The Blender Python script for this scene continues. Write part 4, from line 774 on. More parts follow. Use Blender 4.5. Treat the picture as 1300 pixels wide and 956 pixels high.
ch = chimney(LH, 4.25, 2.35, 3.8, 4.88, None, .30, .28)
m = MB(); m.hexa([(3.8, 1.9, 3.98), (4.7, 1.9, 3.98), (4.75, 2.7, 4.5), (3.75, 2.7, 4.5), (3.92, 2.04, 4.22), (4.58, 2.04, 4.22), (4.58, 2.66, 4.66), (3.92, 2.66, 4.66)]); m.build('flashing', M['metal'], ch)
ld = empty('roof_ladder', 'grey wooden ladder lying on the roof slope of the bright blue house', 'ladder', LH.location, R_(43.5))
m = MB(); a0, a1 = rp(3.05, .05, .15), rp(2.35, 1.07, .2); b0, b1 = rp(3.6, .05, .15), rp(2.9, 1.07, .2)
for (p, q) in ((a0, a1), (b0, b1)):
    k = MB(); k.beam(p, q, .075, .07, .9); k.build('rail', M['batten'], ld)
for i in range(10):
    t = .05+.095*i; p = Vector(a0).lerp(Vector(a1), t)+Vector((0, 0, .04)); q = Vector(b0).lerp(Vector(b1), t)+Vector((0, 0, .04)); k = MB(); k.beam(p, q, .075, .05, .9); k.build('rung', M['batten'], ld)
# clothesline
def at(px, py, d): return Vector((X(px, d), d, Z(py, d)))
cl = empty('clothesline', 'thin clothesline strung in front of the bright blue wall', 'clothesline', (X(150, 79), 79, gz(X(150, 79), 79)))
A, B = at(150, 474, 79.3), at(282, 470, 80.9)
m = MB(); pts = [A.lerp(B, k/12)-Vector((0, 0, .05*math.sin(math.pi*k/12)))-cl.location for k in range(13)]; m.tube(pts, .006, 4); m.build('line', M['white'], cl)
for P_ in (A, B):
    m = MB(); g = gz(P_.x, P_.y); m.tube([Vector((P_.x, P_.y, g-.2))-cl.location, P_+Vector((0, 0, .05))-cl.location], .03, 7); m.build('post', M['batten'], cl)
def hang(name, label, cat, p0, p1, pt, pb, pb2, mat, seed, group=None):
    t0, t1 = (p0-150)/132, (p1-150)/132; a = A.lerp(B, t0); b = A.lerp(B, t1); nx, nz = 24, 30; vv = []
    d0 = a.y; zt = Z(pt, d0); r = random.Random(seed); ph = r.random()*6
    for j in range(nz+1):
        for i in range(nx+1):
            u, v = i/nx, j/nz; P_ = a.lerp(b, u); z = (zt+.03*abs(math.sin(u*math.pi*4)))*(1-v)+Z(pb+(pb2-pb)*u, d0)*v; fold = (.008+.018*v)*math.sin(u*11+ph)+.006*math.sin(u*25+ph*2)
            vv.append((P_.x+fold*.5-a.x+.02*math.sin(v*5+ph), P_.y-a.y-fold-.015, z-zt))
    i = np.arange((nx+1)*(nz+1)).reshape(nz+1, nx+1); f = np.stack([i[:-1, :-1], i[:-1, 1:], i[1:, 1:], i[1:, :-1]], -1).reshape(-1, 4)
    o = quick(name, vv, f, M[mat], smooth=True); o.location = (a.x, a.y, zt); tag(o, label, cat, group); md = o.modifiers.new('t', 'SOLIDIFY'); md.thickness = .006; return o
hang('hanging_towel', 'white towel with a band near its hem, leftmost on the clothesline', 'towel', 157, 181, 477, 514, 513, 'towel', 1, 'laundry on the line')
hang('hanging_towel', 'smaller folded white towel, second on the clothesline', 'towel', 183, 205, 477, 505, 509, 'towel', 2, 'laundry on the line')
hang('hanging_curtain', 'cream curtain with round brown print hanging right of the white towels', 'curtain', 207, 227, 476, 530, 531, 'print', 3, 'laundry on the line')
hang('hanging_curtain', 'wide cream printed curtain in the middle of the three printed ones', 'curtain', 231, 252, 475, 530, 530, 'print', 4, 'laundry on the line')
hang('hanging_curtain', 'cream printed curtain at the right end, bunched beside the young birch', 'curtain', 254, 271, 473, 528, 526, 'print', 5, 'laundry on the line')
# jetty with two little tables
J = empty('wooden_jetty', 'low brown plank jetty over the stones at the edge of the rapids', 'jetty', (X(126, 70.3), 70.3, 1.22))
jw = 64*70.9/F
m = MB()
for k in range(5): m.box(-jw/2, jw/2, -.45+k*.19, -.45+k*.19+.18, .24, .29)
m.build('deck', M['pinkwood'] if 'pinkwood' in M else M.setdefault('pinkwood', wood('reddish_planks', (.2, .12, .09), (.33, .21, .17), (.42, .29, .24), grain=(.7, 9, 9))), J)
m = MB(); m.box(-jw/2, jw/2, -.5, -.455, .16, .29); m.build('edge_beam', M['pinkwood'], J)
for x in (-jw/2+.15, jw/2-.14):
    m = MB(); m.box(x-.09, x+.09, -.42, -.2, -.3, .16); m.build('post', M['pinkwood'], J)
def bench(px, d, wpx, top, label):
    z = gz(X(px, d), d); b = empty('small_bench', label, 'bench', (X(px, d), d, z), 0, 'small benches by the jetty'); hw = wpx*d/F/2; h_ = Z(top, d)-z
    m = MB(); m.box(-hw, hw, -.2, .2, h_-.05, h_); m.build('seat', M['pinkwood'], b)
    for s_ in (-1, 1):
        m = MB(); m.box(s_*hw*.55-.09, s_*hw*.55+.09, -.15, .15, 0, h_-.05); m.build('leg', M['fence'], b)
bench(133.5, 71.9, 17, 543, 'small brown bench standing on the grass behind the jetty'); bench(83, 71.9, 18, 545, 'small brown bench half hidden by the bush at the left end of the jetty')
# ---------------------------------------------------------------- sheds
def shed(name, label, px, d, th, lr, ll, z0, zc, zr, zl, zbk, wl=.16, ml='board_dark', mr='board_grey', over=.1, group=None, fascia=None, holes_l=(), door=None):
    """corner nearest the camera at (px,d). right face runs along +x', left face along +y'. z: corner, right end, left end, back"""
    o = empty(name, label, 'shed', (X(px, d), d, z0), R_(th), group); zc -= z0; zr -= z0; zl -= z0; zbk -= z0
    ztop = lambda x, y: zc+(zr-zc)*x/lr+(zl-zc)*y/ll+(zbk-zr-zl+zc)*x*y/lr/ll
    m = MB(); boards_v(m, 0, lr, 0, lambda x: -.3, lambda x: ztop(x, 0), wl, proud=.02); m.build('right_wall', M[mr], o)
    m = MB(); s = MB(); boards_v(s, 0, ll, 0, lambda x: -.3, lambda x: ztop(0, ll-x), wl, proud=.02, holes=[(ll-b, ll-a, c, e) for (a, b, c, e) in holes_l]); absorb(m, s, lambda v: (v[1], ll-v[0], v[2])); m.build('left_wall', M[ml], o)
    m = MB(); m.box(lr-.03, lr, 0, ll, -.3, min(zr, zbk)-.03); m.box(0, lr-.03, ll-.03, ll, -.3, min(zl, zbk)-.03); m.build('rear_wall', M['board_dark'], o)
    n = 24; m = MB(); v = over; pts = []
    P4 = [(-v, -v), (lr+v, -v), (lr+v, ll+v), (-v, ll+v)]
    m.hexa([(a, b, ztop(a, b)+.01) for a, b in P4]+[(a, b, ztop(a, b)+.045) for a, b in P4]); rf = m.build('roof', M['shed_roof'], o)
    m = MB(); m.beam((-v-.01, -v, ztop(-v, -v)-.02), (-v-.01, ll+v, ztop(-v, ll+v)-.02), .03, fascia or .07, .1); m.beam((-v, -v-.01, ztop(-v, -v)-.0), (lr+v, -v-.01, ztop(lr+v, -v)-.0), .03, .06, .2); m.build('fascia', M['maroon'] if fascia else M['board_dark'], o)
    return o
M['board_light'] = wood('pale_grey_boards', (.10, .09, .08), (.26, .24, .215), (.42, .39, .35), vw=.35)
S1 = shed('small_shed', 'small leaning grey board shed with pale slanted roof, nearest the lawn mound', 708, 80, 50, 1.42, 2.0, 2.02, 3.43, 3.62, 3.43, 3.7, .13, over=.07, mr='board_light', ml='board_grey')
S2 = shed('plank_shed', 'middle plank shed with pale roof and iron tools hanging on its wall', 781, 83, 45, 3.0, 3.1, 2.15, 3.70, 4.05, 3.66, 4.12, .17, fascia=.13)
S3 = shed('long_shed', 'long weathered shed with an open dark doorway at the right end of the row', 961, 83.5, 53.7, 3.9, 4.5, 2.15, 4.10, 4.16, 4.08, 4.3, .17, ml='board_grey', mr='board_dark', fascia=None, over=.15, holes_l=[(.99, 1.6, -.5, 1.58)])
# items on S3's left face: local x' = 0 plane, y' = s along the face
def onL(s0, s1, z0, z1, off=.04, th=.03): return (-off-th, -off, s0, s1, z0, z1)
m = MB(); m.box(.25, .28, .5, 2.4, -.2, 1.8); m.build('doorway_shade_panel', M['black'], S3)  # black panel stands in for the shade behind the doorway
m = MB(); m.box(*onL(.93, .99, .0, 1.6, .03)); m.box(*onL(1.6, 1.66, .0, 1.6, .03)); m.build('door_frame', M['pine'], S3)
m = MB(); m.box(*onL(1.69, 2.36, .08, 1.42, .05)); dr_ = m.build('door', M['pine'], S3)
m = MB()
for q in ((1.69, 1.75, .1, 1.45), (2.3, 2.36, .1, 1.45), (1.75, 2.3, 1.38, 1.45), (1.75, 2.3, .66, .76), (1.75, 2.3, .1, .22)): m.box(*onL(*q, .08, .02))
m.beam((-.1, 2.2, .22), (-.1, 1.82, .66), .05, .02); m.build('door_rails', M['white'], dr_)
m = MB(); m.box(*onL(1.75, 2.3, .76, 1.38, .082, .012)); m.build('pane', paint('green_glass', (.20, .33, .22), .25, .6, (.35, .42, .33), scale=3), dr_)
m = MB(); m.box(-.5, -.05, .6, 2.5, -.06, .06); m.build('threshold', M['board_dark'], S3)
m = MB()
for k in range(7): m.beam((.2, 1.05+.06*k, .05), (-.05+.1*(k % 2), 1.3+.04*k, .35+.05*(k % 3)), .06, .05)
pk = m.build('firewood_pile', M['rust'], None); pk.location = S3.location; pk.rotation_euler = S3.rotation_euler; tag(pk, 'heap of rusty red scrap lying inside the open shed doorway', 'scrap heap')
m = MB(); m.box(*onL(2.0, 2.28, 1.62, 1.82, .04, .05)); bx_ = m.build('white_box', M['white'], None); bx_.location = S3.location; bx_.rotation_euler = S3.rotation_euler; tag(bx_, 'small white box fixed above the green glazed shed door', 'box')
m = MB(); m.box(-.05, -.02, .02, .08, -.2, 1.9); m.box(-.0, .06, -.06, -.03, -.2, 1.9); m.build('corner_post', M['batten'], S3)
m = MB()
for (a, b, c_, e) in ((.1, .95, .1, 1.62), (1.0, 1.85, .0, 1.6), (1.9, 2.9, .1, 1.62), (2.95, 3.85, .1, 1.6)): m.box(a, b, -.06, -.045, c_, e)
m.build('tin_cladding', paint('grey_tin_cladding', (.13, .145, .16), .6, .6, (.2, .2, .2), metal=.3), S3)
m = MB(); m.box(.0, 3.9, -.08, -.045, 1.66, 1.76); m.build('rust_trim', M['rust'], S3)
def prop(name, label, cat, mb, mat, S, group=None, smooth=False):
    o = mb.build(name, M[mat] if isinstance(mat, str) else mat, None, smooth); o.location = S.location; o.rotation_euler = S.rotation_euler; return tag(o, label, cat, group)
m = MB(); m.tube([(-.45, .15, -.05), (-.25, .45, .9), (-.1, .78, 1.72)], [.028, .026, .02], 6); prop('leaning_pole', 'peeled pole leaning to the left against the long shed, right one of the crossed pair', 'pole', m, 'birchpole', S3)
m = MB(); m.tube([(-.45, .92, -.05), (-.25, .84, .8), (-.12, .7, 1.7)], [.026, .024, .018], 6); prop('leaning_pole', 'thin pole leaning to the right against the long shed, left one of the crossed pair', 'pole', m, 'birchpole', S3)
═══
◆ Problem to solve ◆
In the lines above, find each one with "wide" and list it.

◆ The completed task ◆
The Blender Python script for this scene continues. Write part 4, from line 774 on. More parts follow. Use Blender 4.5. Treat the picture as 1300 pixels wide and 956 pixels high.
hang('hanging_curtain', 'wide cream printed curtain in the middle of the three printed ones', 'curtain', 231, 252, 475, 530, 530, 'print', 4, 'laundry on the line')